• What you need to do:
Copy out each line that mentions the word "script".

(begin)

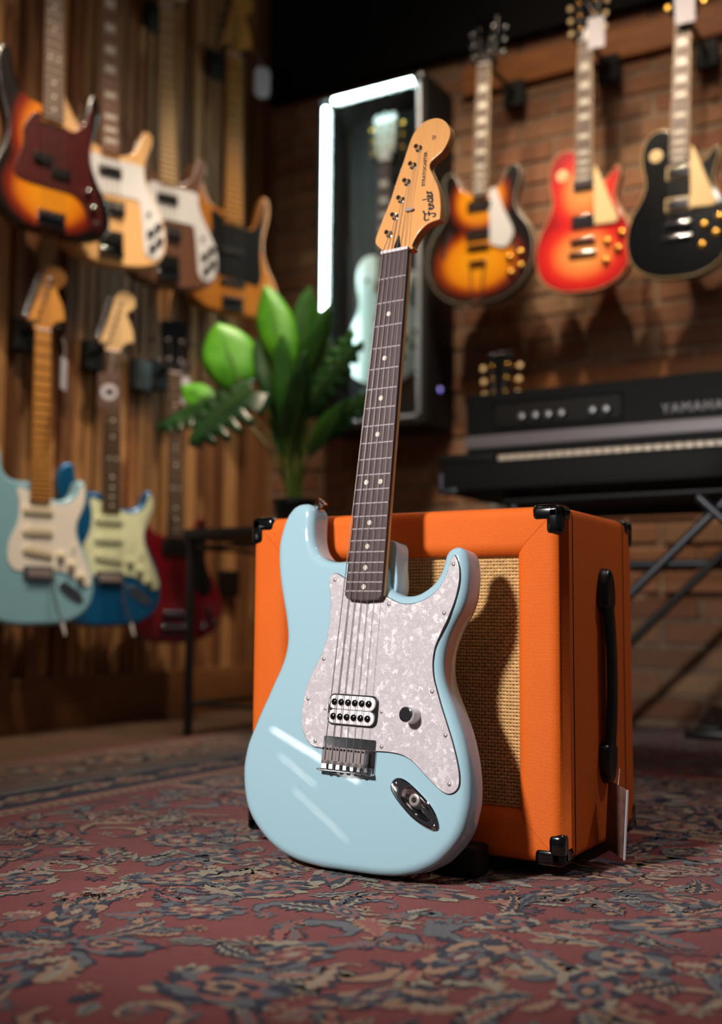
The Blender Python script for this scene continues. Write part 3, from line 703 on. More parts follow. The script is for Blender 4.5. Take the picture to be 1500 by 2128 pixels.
# hardtail bridge
br = MB(MM).slab(rrect(-6.3, -8.7, 80, 41.5, 2.5, 4), 0, 2.6, .8, 0, 3).build('bridge', 'chrome', hero); br['label'] = 'chrome hardtail bridge with six block saddles'
MB(MM).rbox(-47, 34.5, -31, -28.2, 1.5, 11, 1.2, 1).build('bridge_lip', 'chrome', br)
for k in range(6):
    x = sx_b[k]; s = MB(MM); w = 5.2
    s.rbox(x-w, x-.6, -22, -1, 6.0, 16, .5, .5); s.rbox(x+.6, x+w, -22, -1, 6.0, 16, .5, .5); s.rbox(x-w, x+w, -22, -17.5, 6.0, 16, .5, .5); s.rbox(x-w, x+w, -5.5, -1, 6.0, 15.4, .5, .5)
    o = s.build('saddle', 'nickel', br)
    q = MB(MM)
    for xx in (-3.1, 3.1): q.cyl((x+xx, -3.6, 15.5), (x+xx, -3.6, 17), 1.35, n=10)
    q.build('saddle_screws', 'black_plastic', o)
    MB(MM).cyl((x, -21, 9), (x, -29.5, 9), 1.7, n=10).build('intonation_screw', 'chrome', br)
    MB(MM).lathe([(2.8, 0), (2.6, 1.5), (1.2, 2.2)], (0, 0, 0), 12).build('screw', 'dark_chrome', br).matrix_local = Matrix.Translation((x*MM, -31*MM, 7*MM)) @ Matrix.Rotation(PI/2, 4, 'X')
# jack plate: rim, sunken dish, socket
b = MB(MM); R0 = ccw(J); n = len(R0); c0 = np.array((96., -58.))
rings = [(R0, -1), (R0, 1.2), (offset(R0, -1.0), 2.2), (offset(R0, -2.6), 2.4)]
inn = ccw(spl([(78, -39.5), (87.5, -37.5), (99, -45.5), (111, -55.5), (119, -66.5), (120, -73.5), (112, -74.5), (97, -69), (82, -59), (73.5, -49.5)], n))
# align start
def align(A, Bq):
    k = np.argmin(np.linalg.norm(Bq-A[0], axis=1)); return np.roll(Bq, -k, 0)
inn = align(R0, inn)
rings += [(inn, 2.3), (offset(inn, -1.2), 1.2), (inn*.86+np.array((93., -54.))*.14, -4.5), (inn*.55+np.array((92., -53.5))*.45, -7.5), (inn*.12+np.array((91., -53.))*.88, -8)]
b.loft([[(p[0], p[1], z) for p in Q] for Q, z in rings], False)
b.slab(rings[-1][0], -9, -8)
jp = b.build('jack_plate', 'chrome', hero, 30)
MB(MM).lathe([(7.2, -8), (7.2, -4.6), (5.4, -4.0), (5.2, -4.2)], (89, -52.5, 0), 20).build('jack_socket', 'nickel', jp)
MB(MM).lathe([(3.4, -4.3), (3.4, -3.9)], (89, -52.5, 0), 16).build('jack_hole', 'black_matte', jp)
for x, y in ((66, -36.5), (122.8, -79)): screw(x, y, 2.0, 3.6, jp, 'chrome')
sb = MB(MM); sb.T = Matrix.Translation((-110.5, 310.5, -22)) @ Matrix.Rotation(math.radians(-38), 4, 'Z') @ Matrix.Rotation(-PI/2, 4, 'X')
sb.lathe([(7, 0), (6.6, 1.5), (3.4, 3), (3.0, 7), (4.2, 9), (7.2, 11), (7.2, 12.2), (3, 12.6), (2.6, 12)], (0, 0, 0), 20); sb.build('strap_button', 'chrome', hero)
# headstock decal
def strokes(lines, mtx, w, name, parent, z=6.25):
    b = MB(MM)
    for L in lines:
        P = spl([mtx @ Vector((p[0], p[1], 0)) for p in L], 26, False)
        P = P[:, :2]; t = np.gradient(P, axis=0); t /= np.linalg.norm(t, axis=1)[:, None]+1e-9
        ww = w*(.65+.5*np.abs(t[:, 1]))/2
        nr = np.stack([-t[:, 1], t[:, 0]], 1); V = []
        for i in range(len(P)): V += [(*(P[i]+nr[i]*ww[i]), z), (*(P[i]-nr[i]*ww[i]), z)]
        b.add(V, [(2*i, 2*i+1, 2*i+3, 2*i+2) for i in range(len(P)-1)])
    return b.build(name, 'ink', parent, None)
e_ = lambda x: [(x, .22), (x+.22, .36), (x+.24, .5), (x+.1, .5), (x, .24), (x+.1, .02), (x+.34, .12)]
script = [[(-.12, .62), (-.2, .9), (.05, 1.12), (.45, 1.02), (.95, 1.14)], [(.52, 1.02), (.36, .5), (.2, .06), (.02, -.08), (-.15, .04), (-.05, .22)], [(.16, .55), (.66, .6)],
          e_(.72), [(1.08, .12), (1.2, .5), (1.16, 0)], [(1.18, .3), (1.38, .5), (1.4, .12), (1.52, .05)], [(1.9, .42), (1.7, .5), (1.56, .22), (1.66, 0), (1.88, .2)], [(2.1, 1.12), (1.9, .25), (1.96, 0), (2.08, .1)],
          e_(2.06), [(2.42, .12), (2.54, .5), (2.5, 0)], [(2.52, .3), (2.66, .52), (2.78, .46)]]
Lm = Matrix.Translation((55.0, 692.5, 0)) @ Matrix.Rotation(math.radians(90+12), 4, 'Z') @ Matrix.Scale(14.2, 4)
strokes(script, Lm, 2.4, 'script_decal', hd)
text_mesh('STRATOCASTER', 6.6*MM, .00005, 'ink', 'lettering_decal', hd, Matrix.Translation((35.2*MM, 738.5*MM, 6.2*MM)) @ Matrix.Rotation(math.radians(91), 4, 'Z'), 0, 1.05, .0003)
strokes([[(0, 0), (.3, .6), (.5, .1), (.8, .7), (.9, .2)], [(.2, -.2), (.9, 0)]], Matrix.Translation((44, 803, 0)) @ Matrix.Rotation(math.radians(75), 4, 'Z') @ Matrix.Scale(7, 4), 1.1, 'small_decal', hd)

# ------------------------------------------------------------------ orange speaker cabinet
CX0, CX1, CY0, CY1, CZ0, CZ1 = -0.9426, -0.4824, 1.312, 1.606, 0.0101, 0.4427
cab = thing('speaker_cabinet', 'orange vinyl covered speaker cabinet with tan woven grille', 'speaker cabinet', ((CX0+CX1)/2, (CY0+CY1)/2, 0))
CO = Vector(cab.location)
def cpart(mb, name, mat, parent=None, sharp=38):
    o = mb.build(name, mat, parent or cab, sharp)
    if parent is None: o.location = -CO
    return o
cw, ch = CX1-CX0, CZ1-CZ0; ccx, ccz = (CX0+CX1)/2, (CZ0+CZ1)/2
# shell: rounded rectangle section (x,z) swept in depth, open at the front behind the frame
b = MB(); sec = rrect(ccx, ccz, cw, ch, .012, 5)
def ring(P, y): return [(p[0], y, p[1]) for p in P]
b.loft([ring(sec, CY0+.030), ring(sec, CY1-.010), ring(offset(ccw(sec), -.003), CY1-.003), ring(offset(ccw(sec), -.010), CY1)])
cpart(b, 'shell', 'tolex')
# front frame in four mitred rails
FWD = .060
prof = [(.0, .0305), (.0, .012), (.0012, .007), (.0045, .0028), (.010, .0004), (.016, 0), (.044, 0), (.050, .0012), (.0575, .009), (FWD, .014), (FWD, .0305)]
def rail(name, A, Bp, inward):
    A = Vector(A); Bp = Vector(Bp); t = (Bp-A).normalized(); iw = Vector(inward)
    secs = []
    for end, sgn in ((A, 1), (Bp, -1)):
        q = []
        for u, d in prof:
            p = end+iw*u+t*sgn*(u+.0003)
            q.append((p.x, CY0+d, p.y if False else p.z))
        secs.append(q)
    b = MB(); n = len(prof)
    V = secs[0]+secs[1]; F = [(i, i+1, n+i+1, n+i) for i in range(n-1)]
    F += [tuple(range(n)), tuple(reversed(range(n, 2*n)))]
    b.add(V, F); o = cpart(b, name, 'tolex', None, 50)
rail('frame_rail', (CX0, 0, CZ1), (CX1, 0, CZ1), (0, 0, -1))
rail('frame_rail', (CX1, 0, CZ1), (CX1, 0, CZ0), (-1, 0, 0))
rail('frame_rail', (CX1, 0, CZ0), (CX0, 0, CZ0), (0, 0, 1))
rail('frame_rail', (CX0, 0, CZ0), (CX0, 0, CZ1), (1, 0, 0))
cpart(MB().box(CX0+.03, CX1-.03, CY0+.026, CY0+.031, CZ0+.03, CZ1-.03), 'baffle', 'grille_back')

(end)

• Output for this exercise:
The Blender Python script for this scene continues. Write part 3, from line 703 on. More parts follow. The script is for Blender 4.5. Take the picture to be 1500 by 2128 pixels.
script = [[(-.12, .62), (-.2, .9), (.05, 1.12), (.45, 1.02), (.95, 1.14)], [(.52, 1.02), (.36, .5), (.2, .06), (.02, -.08), (-.15, .04), (-.05, .22)], [(.16, .55), (.66, .6)],
strokes(script, Lm, 2.4, 'script_decal', hd)